Le coup d'envoi est donné devant près de 40 000 spectateurs, auxquels s'ajoutent 5 000 jeunes invités, il n'y a plus un strapontin de libre. Sur la feuille de match, pas de Platini, ni de Giresse ou Tigana. Tous trois sont forfaits, comme Touré, Girard ou Tusseau. Les Bleus, conduits par Maxime Bossis, capitaine, semblent affaiblis face aux frères Förster, aux Brehme, Briegel, Rollf, Matthaüs, Littbarski, et autres Rummenigge, sans oublier l'inévitable Harald Shumacher, au centre de la rancœur nationale depuis Séville et le choc avec Patrick Battiston (photo ci-dessus, AFP).
Manuel Amoros à la lutte avec Lothar Matthaüs. Andréas Brehme (de dos) et Hans-Peter Briegel sont prêts à intervenir aussi.
S'il n'est guère sollicité par des Tricolores rendus prudents par les contre-attaques adverses en première période, le gardien allemand les tient à lui seul en échec après le repos. Car les Bleus ont enfin décidé de bousculer cette RFA campée sur son piédestal. Tour à tour, Daniel Bravo, Bruno Bellone, Bernard Genghini, Didier Six (photo principale), Yvon Le Roux ou encore Philippe Anziani voient leurs tentatives repoussées par ce diable de "Toni" Schumacher.
La France pousse, la Meinau derrière elle, la RFA plie et finit par rompre. À la 79e minute, Didier Six, sur le côté droit, met Hans-Peter Briegel sur les fesses d'un crochet du pied gauche. Le centre du Mulhousien arrive sur Bernard Genghini aux six-mètres face au but. La reprise de volée du Monégasque est imparable (1-0). Les Bleus s'offrent une part de revanche sur la Mannschaft et une troisième victoire de suite en ce début d'année, après celles obtenues contre l'Angleterre (2-0) et l'Autriche (1-0).
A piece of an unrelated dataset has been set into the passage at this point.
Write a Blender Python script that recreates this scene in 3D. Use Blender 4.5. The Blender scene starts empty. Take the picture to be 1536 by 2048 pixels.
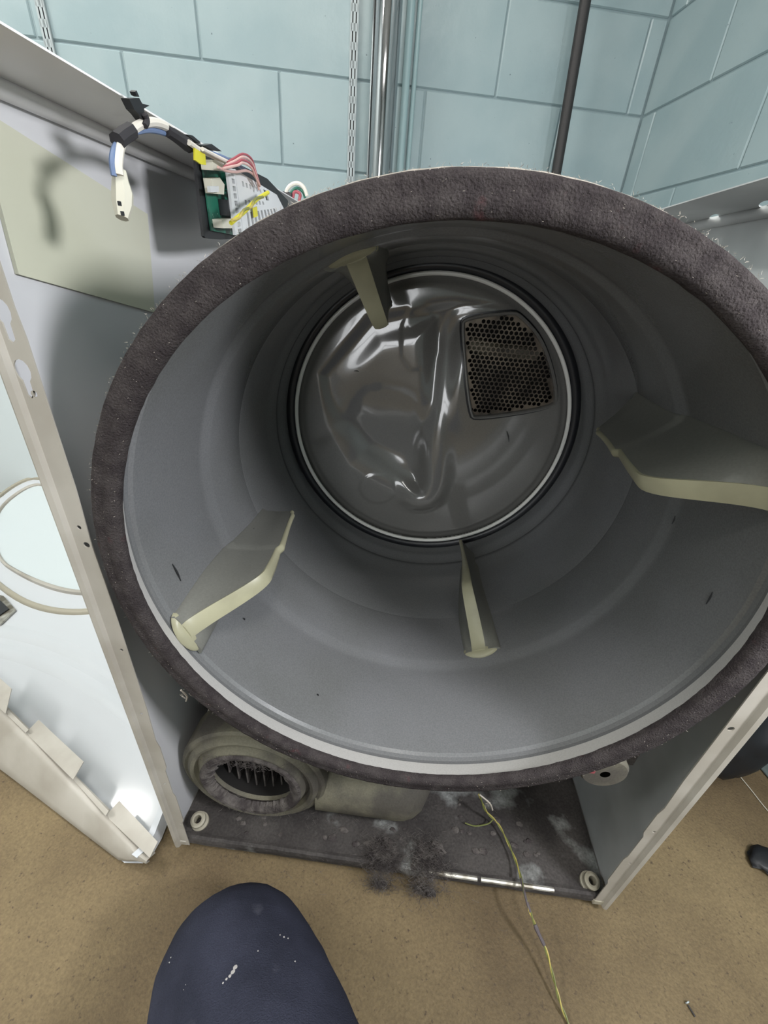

Michel Hidalgo : "La RFA à contre-pied"
"Aussi bien du côté de l'Équipe de France que celui de la RFA, on désirait la victoire, explique le sélectionneur Michel Hidalgo après la rencontre, en conférence de presse. Il n'y a rien de péjoratif dans mes propos, mais je dois dire que l'Équipe de France a joué comme une équipe de juniors. Pas le moindre calcul. Toujours ce grand désir d'aller de l'avant. Le jeu des Tricolores semblait bien posé, fixé dans les têtes comme dans les jambes. Face à la puissance physique allemande, nous avons opposé notre vivacité, notre plus grande mobilité. Nous avons su varier notre jeu. Nous avons pris la RFA à contre-pied. Devant la force, c'est toujours le contre-pied qui prime".
Le lendemain de ce succès de prestige, L'Équipe titre : "Ça nous promet un bel été". Mais personne ne sait encore qu'une passation de pouvoir s'est effectuée, la veille, à la Meinau. Lors de l'Euro, la RFA sera éliminée dès le premier tour, devancée dans son groupe par l'Espagne et le Portugal. Pour la France, ce sera l'heure d'un premier triomphe, d'un premier trophée. Historique.